Discussion Overview
The discussion revolves around finding the dimensions and total cost of a closed box with a square base that must have a volume of 16000 cm³. Participants explore the implications of cost associated with different surfaces of the box and the mathematical approach to minimize this cost.
Discussion Character
- Homework-related
- Mathematical reasoning
- Debate/contested
Main Points Raised
- One participant presents the problem of a closed box with a square base and a specified volume, seeking help to find dimensions that minimize cost.
- There is confusion regarding the cost per square centimeter for the top and bottom versus the sides, with clarifications made by participants.
- A participant outlines the volume and cost equations, suggesting that one can eliminate a variable to express cost in terms of two variables for minimization.
- Another participant points out the initial misunderstanding of the box's shape, emphasizing that it should be treated as a square prism.
- Concerns are raised about whether a solution exists if the box were not a square prism, questioning the sufficiency of the provided data.
- One participant suggests that minimizing the areas of the top and bottom will likely lead to minimizing costs, although they acknowledge uncertainty in their reasoning.
- A later reply introduces a broader perspective on optimization problems, mentioning the sphere as a shape with maximal volume per unit surface area, but questions the practical aspects of such a shape for this problem.

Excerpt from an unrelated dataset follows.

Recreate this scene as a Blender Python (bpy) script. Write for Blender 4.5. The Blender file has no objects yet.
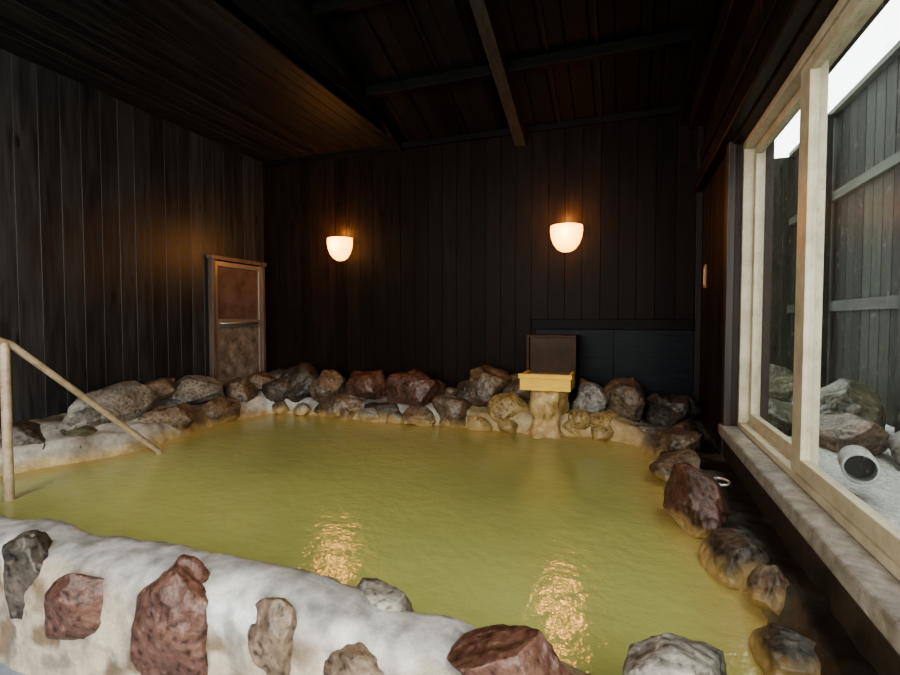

Areas of Agreement / Disagreement
Participants express uncertainty regarding the implications of the box's shape on the solution and whether the problem can be solved without additional data. There is no consensus on the best approach to minimize cost or the necessity of the box being a square prism.
Contextual Notes
Participants note the potential complexity of the problem, including the need for calculus techniques and the implications of different shapes on cost minimization. There are unresolved assumptions about the box's dimensions and cost structure.